Een avond, je zit nog te werken. Het licht lijkt je te troosten, een beetje toch. Hoe het licht traag neerdaalt op het hout van de tafel en rond de planten. Het is bij je gebleven. Je ziet de handen die deze tafel maakten. Je kunt ze even zien in de jouwe. Het licht weet het nog, en stelt je gerust.

Wakker worden in een droom. Iets met foto’s. En je ziet het licht. Hoe het hult en onthult. Hoe het beweegt. Je zoekt het licht in de ruimte. Het licht weet iets over de pijn die kan rusten in de huid. Maar zwijgt. Kijken is genoeg. En zoeken waar je even kunt blijven staan, met het licht rondom je.

Het voorzichtig bewegende licht van de kaars. Aanwezig in verdwijnen. Als traag verlangen. Het neemt de verhalen mee. Naar waar ze nooit verloren kunnen gaan. Daar zijn ze veilig.

Een vroege ochtend, op weg naar het werk. Overal zie je licht achter ramen. Mensen staan op, maken zich klaar, kleden zich aan of uit, zitten stil aan de tafel te eten, kijken naar buiten. De zwarte vrouw doet haar voordeur open en komt met haar fiets naar buiten. Achter haar is alles nog donker. Het lijkt niet te kloppen, alsof je verwachtte dat ze eerst naar buiten zou komen, en dan pas het licht uitdoen. Nu zie je alleen het wit van haar ogen.

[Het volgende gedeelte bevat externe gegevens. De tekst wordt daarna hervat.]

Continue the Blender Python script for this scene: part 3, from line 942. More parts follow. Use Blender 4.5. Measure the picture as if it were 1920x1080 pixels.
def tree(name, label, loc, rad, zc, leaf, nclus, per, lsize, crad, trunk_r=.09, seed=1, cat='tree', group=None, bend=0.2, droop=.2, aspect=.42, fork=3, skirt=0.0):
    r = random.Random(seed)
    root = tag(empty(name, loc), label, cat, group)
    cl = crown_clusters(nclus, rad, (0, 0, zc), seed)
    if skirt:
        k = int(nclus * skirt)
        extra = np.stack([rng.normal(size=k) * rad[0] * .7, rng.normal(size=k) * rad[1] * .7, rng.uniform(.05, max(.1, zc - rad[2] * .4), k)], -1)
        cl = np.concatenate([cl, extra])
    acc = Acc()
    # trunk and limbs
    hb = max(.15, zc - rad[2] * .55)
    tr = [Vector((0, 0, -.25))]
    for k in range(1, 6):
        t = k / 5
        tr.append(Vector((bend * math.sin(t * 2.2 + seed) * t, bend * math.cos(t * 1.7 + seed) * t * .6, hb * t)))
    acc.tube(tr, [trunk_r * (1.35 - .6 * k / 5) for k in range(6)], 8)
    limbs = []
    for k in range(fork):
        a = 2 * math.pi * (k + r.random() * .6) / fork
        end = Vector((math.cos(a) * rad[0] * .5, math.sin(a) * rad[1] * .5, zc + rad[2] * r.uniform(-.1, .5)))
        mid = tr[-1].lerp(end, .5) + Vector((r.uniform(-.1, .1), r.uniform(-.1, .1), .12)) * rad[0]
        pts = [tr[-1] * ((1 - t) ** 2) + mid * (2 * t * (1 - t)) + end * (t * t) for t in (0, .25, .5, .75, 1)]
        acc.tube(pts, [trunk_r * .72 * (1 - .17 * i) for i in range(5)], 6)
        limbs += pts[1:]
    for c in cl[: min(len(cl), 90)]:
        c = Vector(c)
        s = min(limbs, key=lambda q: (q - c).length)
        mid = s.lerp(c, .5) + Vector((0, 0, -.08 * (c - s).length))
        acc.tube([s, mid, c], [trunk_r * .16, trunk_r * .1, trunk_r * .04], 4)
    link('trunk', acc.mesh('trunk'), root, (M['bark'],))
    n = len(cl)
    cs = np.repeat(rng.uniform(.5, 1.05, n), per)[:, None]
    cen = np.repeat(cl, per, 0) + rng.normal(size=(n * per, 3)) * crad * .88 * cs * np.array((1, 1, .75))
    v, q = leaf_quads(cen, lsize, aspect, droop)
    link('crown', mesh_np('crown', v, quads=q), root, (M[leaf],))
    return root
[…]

De bus rijdt traag weg van het ziekenhuis. Je laat een traan los. Achter de ramen gaat het leven door. Het is alsof al dat witte licht dat je daar ziet een geur heeft. Je ruikt het licht van daar tot hier. En dan wordt het donker, terwijl de bus zich verder verwijdert. Daarbuiten, tussen bomen en velden lijkt het donker een vriendelijk zwart gat. Het zuigt het teveel in zich op en herleidt het te vermoeden landschap tot een zwijgend toekijken. Heel even neemt het alles van je over. Alles wat je niet bij je wilt hebben nu. Tot alleen het bewegen overblijft. En jouw herinneringen.

Thuiskomen van het werk, en zien hoe het licht er nog even is. Speciaal voor jou. Het fluistert je iets in het oor. Weet je nog?

Bijna gaan slapen. Je loopt door de kamer, doet het laatste licht uit. De spaarlamp heeft nog een nalicht. Dat blijft nog heel even aanwezig, alvorens zich ook terug te trekken. Misschien krijg je altijd nog heel even respijt, voor het verdwijnen. Misschien is dat het moment om een wens te doen.

Je laat ‘s nachts altijd een klein strookje open, onderaan het raam. Als het licht het zou willen, is er steeds een toegangsweg. Zodat het je dromen kan naderen. Zodat er versmelting mogelijk is.

2 opmerkingen:

mievb zei

Ja Jan, het rode licht heb ik de afgelopen week een paar keer gezien. Prachtig als ochtendgroet.
Je tekst nodigt me uit om gevoeliger te worden voor meer nuances van het licht.
Dank je!

Jan Mertens zei

Dankjewel voor je mooie reactie Mie.